7.09.2016

My whole life I have loved kids. I started babysitting when I was 10 years old. I want to be a mom some day and I definitely want to adopt. I was lucky enough to be raised by great parents who did the best they could for my sister and I. There was never and still is never a moment where I feel unloved.

On these trips, the hardest stories are not the stories of children who's parents have passed away. The hardest stories are of the children who's parents willingly leave them behind.

There are siblings at the orphanage named Srey Na, Srey Neath and SokHeng. Srey Na and Srey Neath are the most beautiful girls. They sing well, are humorous and sweet. They can also be very somber; and you would be too if your parents dropped you at an orphanage. SokHeng is the most precious boy; big ears, goofy grin and such a lover. Last year, their half brother was also at the orphanage. Pan Ya was about one and was left with the others because mom was pregnant again (3rd dad) and didn't want to take care of them. I met her once last year, she came to our celebration party dressed inappropriately and ate the food intended for the kids. Fast forward to this year. She has taken Pan Ya back, and she sold her 5th baby for $1200. Rumor has it she came to the orphanage shortly after, wearing new gold jewelry. I don't know where their father is, but SokHeng proudly showed me a photo of him once. He looks just like him.

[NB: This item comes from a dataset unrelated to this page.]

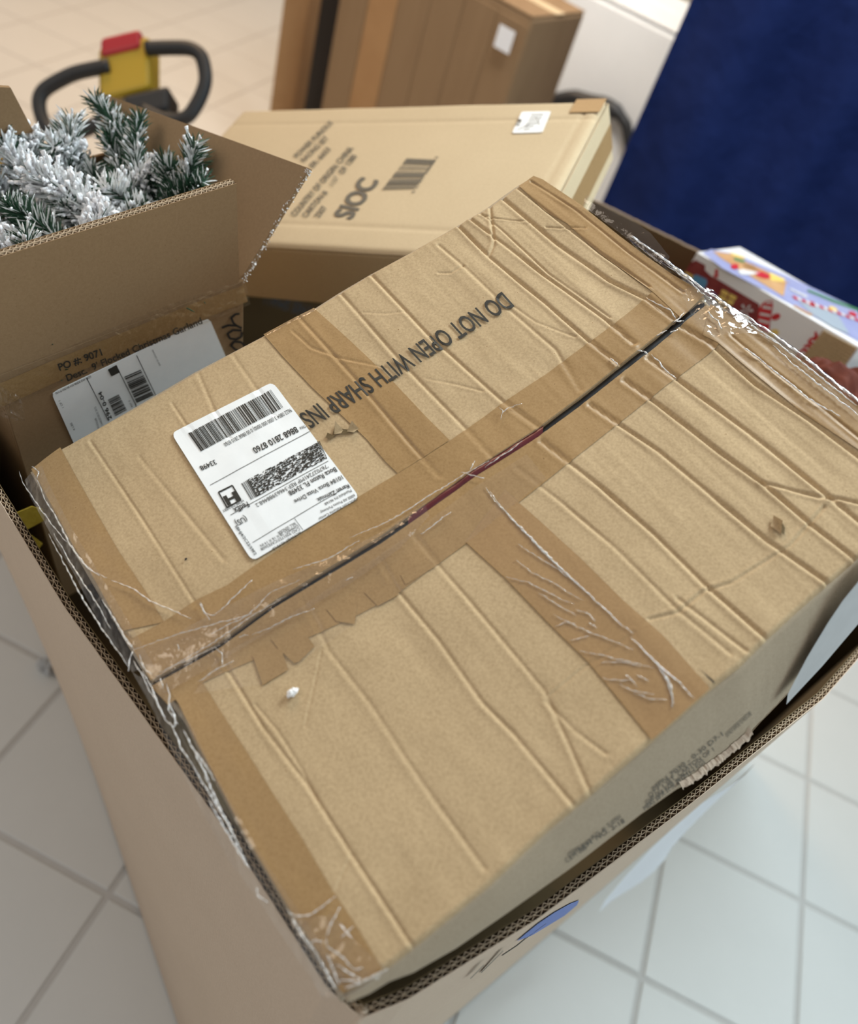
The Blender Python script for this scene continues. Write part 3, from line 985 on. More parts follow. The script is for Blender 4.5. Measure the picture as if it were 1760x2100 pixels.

There is a family that lives nearby that I have known for years. There are nine children, so the younger kids live at the orphanage while the older kids live at home. The oldest son is married with one child and another on the way. The second oldest son has a 9 month old boy named Dom. He is the most precious, even tempered baby. Unfortunately, both mom and dad are drug addicts of some sort and so Dom has been taken away and is being cared for by Grandma and his uncles. Throughout the day, Dom is passed from one relative to another, and I grab him whenever I can. His Grandpa asked me to take him back to America with me, but Grandma isn't too keen on that plan. Although Dom's dad hardly notices him when he walks by, Pou Rath and Pou Niroon give him lots of Cambodian style love.

Today I spent a lot of time in the village of Andong. Per usual, I attracted attention from local children; wanting my bracelets, to know my name, to practice counting and touch my hair. As I sat there, I received an occasional glance from an adult gambling nearby. The children continued to warm up to me and began to climb on my lap and on my back. I went back to the orphanage for lunch and ensured them I would return, which I did an hour later.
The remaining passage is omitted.